··· Data provided

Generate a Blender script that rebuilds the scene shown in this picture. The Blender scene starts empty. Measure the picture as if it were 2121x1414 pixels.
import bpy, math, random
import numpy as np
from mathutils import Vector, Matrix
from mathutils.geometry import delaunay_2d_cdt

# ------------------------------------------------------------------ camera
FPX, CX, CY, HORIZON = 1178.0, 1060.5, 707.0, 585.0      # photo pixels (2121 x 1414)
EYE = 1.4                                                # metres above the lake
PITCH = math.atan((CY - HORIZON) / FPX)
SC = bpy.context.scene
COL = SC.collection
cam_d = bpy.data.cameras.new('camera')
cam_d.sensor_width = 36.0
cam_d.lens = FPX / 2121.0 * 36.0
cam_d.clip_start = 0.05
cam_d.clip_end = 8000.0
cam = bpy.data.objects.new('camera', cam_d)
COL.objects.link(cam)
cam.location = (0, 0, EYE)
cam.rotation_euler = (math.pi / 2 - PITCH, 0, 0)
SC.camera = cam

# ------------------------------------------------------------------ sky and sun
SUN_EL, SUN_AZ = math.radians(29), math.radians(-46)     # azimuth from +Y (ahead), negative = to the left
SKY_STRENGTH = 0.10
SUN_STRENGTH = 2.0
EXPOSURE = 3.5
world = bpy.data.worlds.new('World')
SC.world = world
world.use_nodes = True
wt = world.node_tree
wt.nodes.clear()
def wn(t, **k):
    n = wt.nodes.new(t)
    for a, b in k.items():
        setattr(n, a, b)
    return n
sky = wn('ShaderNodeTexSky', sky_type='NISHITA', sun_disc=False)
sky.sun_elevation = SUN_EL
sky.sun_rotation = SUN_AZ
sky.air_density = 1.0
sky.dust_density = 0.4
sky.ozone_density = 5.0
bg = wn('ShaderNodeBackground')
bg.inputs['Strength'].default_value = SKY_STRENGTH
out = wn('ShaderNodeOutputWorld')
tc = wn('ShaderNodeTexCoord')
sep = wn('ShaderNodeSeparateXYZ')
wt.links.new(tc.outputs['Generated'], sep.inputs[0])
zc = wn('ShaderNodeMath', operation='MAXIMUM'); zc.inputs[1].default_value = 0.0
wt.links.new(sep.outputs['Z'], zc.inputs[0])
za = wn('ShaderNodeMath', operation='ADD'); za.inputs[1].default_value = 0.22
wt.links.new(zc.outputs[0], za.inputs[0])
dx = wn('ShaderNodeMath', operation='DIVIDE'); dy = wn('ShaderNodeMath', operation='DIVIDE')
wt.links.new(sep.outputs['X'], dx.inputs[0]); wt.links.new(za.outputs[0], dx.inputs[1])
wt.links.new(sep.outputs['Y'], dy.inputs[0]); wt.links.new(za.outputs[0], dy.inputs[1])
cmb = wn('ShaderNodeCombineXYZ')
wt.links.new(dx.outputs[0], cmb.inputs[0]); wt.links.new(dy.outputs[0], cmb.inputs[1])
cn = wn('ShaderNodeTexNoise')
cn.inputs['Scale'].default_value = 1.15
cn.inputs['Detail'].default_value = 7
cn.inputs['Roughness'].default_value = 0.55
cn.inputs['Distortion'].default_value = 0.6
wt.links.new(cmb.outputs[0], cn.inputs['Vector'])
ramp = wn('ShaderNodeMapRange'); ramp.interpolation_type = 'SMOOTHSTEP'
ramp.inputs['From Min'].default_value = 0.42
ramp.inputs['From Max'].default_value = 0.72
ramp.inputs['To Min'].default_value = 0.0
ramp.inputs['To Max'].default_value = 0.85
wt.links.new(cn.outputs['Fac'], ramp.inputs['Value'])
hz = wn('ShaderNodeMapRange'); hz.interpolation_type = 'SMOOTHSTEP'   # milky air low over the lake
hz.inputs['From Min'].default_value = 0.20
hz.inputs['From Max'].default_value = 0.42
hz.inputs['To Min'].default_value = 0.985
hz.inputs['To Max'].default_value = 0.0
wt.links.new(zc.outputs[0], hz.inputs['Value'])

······

- [The task] Everything from the first line above through the line that contains "from mathutils.geometry import" should be duplicated exactly, please, and nothing beyond it.

- [Solved problem]
Generate a Blender script that rebuilds the scene shown in this picture. The Blender scene starts empty. Measure the picture as if it were 2121x1414 pixels.
import bpy, math, random
import numpy as np
from mathutils import Vector, Matrix
from mathutils.geometry import delaunay_2d_cdt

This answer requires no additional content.